High Court Rules Against Representative Action in Wirral Council v Indivior PLC Case, Emphasizing Procedural Fairness and Case Management

Citation: [2023] EWHC 3114 (Comm)
Judgment on


In the case of Wirral Council as administering authority of Merseyside Pension Fund v Indivior PLC, the High Court was presented with a dispute over the appropriate procedure for pursuing claims under ss.90 and 90A and Schedule 10A of the Financial Services and Markets Act 2000 (FSMA). The central issue was whether the claimants could utilize the representative action mechanism under CPR 19.8 to bring forth claims focused on common issues, effectively bifurcating the proceedings and postponing the requirement to address individual claimant-side issues. The judgment delivered by Mr. Justice Michael Green provided critical insights into the discretionary nature of representative actions and the imperative of adhering to the overriding objective of dealing with cases justly and at proportionate cost.

Key Facts

Wirral Council initiated “Representative Proceedings” against Indivior PLC (and Reckitt Benckiser Group PLC in connected proceedings) seeking to represent investors who had suffered loss due to alleged misleading statements.
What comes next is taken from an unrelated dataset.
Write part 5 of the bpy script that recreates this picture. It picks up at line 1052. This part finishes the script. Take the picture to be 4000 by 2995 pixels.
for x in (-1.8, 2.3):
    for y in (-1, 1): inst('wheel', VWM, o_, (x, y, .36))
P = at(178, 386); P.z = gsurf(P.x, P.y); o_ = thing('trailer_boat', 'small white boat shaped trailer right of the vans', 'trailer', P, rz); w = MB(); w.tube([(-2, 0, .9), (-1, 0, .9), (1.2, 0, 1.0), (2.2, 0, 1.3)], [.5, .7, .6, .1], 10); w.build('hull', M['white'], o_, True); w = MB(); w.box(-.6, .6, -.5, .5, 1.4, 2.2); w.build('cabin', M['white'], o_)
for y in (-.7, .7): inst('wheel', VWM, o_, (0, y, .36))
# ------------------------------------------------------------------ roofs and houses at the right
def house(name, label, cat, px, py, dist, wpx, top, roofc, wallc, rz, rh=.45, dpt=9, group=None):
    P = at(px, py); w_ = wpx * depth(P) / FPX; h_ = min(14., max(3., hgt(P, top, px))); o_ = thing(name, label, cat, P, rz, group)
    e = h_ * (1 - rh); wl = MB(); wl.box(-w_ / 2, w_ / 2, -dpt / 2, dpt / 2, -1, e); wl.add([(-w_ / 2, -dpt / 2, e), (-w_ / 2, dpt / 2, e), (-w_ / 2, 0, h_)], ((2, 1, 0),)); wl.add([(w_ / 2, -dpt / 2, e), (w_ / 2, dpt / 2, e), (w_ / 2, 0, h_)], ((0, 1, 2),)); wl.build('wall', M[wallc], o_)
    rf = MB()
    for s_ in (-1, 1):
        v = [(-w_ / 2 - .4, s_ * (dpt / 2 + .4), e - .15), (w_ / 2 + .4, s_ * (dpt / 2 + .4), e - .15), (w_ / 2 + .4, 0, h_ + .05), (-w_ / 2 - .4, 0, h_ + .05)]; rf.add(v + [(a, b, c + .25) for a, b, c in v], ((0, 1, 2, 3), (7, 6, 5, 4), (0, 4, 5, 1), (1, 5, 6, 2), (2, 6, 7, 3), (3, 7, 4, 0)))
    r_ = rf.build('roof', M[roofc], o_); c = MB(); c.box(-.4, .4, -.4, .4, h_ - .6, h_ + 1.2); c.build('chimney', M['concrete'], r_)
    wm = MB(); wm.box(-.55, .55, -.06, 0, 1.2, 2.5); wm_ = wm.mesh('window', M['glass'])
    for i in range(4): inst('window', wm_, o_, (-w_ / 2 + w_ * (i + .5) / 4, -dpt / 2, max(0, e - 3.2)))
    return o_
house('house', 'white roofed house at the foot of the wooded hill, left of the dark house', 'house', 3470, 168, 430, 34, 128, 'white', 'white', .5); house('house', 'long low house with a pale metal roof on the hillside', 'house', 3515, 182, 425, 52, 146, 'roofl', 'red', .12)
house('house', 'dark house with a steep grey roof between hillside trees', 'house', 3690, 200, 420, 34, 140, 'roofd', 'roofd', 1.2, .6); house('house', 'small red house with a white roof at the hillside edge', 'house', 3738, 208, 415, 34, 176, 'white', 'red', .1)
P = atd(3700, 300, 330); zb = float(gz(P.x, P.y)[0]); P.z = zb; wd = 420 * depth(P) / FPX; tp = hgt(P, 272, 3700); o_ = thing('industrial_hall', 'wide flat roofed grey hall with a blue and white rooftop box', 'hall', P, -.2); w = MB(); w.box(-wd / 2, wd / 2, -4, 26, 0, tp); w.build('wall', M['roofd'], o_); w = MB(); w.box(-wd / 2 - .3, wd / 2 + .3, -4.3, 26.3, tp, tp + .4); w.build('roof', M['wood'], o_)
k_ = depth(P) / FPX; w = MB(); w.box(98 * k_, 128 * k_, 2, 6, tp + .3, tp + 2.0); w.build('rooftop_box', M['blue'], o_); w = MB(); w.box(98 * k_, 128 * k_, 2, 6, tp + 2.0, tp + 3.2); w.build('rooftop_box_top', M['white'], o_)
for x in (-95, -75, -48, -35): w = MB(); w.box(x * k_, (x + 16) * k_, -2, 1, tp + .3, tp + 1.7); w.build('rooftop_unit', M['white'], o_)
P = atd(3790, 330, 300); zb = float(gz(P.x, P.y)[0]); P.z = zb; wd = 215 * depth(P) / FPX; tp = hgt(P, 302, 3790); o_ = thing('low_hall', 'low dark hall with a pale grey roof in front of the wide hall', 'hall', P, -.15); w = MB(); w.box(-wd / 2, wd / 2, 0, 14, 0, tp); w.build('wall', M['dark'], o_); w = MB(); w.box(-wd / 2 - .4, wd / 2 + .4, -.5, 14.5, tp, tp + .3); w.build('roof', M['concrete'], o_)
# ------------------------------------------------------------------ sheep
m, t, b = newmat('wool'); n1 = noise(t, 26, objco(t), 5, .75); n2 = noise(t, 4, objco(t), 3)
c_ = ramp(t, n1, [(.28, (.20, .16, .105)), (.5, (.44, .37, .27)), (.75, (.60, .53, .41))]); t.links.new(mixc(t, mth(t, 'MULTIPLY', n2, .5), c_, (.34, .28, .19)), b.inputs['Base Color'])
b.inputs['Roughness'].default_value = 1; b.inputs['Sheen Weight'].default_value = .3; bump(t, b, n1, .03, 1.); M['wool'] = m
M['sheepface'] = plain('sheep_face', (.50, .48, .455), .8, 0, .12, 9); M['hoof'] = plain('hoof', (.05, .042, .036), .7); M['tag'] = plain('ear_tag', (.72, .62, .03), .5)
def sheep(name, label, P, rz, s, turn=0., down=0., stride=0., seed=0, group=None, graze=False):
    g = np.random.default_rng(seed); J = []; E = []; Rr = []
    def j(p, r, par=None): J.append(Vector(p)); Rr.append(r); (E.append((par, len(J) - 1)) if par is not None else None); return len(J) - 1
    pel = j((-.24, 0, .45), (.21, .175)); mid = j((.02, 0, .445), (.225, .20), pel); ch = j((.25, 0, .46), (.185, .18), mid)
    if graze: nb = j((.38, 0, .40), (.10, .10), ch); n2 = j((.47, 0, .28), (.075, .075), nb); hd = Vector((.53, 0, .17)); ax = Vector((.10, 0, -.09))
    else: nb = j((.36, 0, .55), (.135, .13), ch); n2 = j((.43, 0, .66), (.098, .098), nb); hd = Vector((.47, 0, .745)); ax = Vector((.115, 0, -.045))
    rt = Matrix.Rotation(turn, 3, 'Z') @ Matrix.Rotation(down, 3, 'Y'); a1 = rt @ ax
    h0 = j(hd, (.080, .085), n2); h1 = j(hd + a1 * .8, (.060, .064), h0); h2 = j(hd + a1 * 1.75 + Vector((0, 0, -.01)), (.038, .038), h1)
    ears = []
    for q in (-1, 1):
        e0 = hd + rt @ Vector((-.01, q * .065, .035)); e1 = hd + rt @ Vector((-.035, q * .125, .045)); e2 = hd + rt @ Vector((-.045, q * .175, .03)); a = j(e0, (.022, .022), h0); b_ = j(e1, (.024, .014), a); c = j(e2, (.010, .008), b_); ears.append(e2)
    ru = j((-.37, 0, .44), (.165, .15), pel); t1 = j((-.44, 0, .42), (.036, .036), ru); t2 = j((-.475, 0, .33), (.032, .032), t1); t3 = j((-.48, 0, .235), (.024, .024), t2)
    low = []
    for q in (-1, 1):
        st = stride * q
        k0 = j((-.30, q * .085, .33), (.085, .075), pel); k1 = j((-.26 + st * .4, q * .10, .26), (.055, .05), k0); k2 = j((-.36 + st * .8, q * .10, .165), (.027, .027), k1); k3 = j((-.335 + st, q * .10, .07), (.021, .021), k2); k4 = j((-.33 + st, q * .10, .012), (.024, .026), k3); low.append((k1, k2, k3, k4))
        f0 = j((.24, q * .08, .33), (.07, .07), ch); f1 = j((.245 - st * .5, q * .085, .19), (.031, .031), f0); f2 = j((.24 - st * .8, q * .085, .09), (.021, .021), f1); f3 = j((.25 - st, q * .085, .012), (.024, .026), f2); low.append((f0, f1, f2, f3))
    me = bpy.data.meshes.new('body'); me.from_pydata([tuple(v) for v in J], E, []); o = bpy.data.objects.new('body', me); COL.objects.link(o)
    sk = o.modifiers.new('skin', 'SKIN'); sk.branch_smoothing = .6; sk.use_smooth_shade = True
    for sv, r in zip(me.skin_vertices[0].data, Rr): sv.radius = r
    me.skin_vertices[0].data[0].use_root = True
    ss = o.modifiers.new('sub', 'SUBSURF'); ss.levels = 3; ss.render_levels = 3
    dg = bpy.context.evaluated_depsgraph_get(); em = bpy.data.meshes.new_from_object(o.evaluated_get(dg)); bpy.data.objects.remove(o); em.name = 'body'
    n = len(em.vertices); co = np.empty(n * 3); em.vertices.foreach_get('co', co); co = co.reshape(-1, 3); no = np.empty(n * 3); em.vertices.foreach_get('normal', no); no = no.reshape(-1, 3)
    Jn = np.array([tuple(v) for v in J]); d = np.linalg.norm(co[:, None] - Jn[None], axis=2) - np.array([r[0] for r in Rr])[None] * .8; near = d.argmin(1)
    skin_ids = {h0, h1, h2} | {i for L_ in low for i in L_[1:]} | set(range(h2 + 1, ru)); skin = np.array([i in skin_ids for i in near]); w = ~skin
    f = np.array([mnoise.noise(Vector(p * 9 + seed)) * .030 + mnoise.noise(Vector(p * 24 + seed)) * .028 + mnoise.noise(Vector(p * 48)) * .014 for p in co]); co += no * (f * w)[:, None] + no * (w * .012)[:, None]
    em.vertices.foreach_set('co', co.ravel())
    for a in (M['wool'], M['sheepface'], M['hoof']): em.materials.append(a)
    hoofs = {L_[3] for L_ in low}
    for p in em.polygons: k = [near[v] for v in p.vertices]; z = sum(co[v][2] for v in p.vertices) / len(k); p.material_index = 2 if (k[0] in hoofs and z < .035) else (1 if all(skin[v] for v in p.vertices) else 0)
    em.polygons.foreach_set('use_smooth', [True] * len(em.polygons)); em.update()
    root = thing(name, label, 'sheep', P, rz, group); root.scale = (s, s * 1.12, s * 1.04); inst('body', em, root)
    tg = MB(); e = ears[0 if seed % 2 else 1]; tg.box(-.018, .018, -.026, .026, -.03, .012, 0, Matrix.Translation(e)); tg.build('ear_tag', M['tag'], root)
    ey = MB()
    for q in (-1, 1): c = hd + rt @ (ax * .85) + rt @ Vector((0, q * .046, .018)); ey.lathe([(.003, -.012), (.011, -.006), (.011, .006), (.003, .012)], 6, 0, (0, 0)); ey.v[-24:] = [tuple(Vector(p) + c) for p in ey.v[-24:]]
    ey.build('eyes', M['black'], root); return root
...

These proceedings aimed to resolve common issues pertaining to the defendants while deferring individual investors’ specific concerns such as standing, reliance, causation, and quantum to a later stage, essentially bifurcating the trial process.

Wirral’s approach spawned debate over the appropriateness of representative actions in securities litigation under FSMA, including considerations of access to justice, litigation burden, and the preservation of the Court’s ability to case-manage effectively.

The judgment elaborated on several critical legal principles:

Representative Proceedings under CPR 19.8

The Court analyzed the right to begin representative proceedings, acknowledging the entitlement “as of right” per CPR 19.8(1)(a), provided the “same interest” threshold is satisfied. However, that did not interfere with the Court’s discretionary power under CPR 19.8(2) and (3) to determine the continuation based on the overriding objective.

Bifurcation and Case Management

The permissibility of bifurcation as a procedural tool in representative actions was considered, with reference to Lloyd v Google LLC, where the Supreme Court contemplated bifurcation in representative actions. However, the Court in the present case distinguished that bifurcation was not an objective in itself but a means to resolve issues where individual actions would be impracticable. It underscored that allowing bifurcation through representative actions should not impede the Court’s case management capabilities.

Access to Justice

The judgment considered the importance of access to justice, particularly for retail investors who may struggle with the financial barriers of litigation. However, the Court was mindful that such considerations must not unfairly prejudice the defendants or undermine the overriding objective.

Overriding Objective

Throughout the analysis, the Court remained steadfast that any exercise of its discretion must further the overriding objective, which encompassed ensuring fairness, proportionality, expediency, and proper resource allocation.


Mr. Justice Michael Green ordered that Wirral could not act as a representative under CPR 19.8(2), leading to the striking out of the Claim Forms and Particulars of Claim in the Representative Proceedings. The judgment favored the more conventional Multi-party Proceedings, which permitted comprehensive case management and did not a priori restrict the Court’s ability to oversee the procedural aspects, including issues of reliance and causation.


The High Court’s decision in Wirral Council v Indivior PLC reinforces the principle that the flexibility allowed by representative actions under CPR 19.8 must harmonize with the overriding objective encompassing fairness, proportionate cost, and overall just case management. The ruling asserts the judiciary’s prerogative in determining the procedural path of legal actions and challenges the notion of employing representative proceedings predominantly to bypass the Court’s case management and to mitigate claimants’ costs and risks. This case sets a precedent that while representative actions offer a promising avenue for redressing collective interests, their deployment must not compromise the integrity and the Court’s ability to administer justice effectively.